But it’s even more than that.

Colorism cultivates and perpetuates anti-blackness in our desi communities.

Colorism makes it easier for racism to settle comfortably in our dialogue because devaluing dark skin is already ingrained into our psyches.

It breeds a complicit youth, who take the lustrous parts of black culture, like music and language and style, but drop the ball in understanding the nuances of racial tensions in American society.

We give ourselves a pass because we too fall prey to hateful discrimination for being “other” in white spaces, while simultaneously forgetting our privilege as non-black people of color. This mentality that continues to persist across generations of Desi Americans only further feeds into the discrepancies of the model minority myth, that insists that we, as a demographic group, are expected to perform better socioeconomically.

But by convincing ourselves that we are somehow better than our dark-skinned brothers and sisters, better than our fellow black Americans, we contribute to the longevity of systemic oppression and white supremacy.

So what do we do?

We start and continue conversations about how the coordinated damage of colorism and anti-blackness work hand in hand in our communities. We work to dismantle the hierarchy of color by letting our girls get darker without condemning their self-esteem and checking our elders when they try to justify their prejudices because of media-based stereotypes.
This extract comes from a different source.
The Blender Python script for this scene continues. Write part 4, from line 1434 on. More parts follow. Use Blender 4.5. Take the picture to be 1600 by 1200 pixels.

We let our boys know that unless they’re willing to shoulder the weight of centuries of racial discrimination on their shoulders, they should keep their liberal use of the N-word from their tongues. We loudly speak up against institutional anti-blackness at every level, but we also silently support our black brothers and sisters when their voices are the ones that need to be heard.

We work from the inside out, because our solidarity is hypocritical if we aren’t self-aware or actively working to disassemble the issues that continue to plague our communities to this day.

And then maybe I’ll rest assured that my little sister will be happy enough in her brown skin to never feel the need to squeeze lemon juice on anything but her biryani.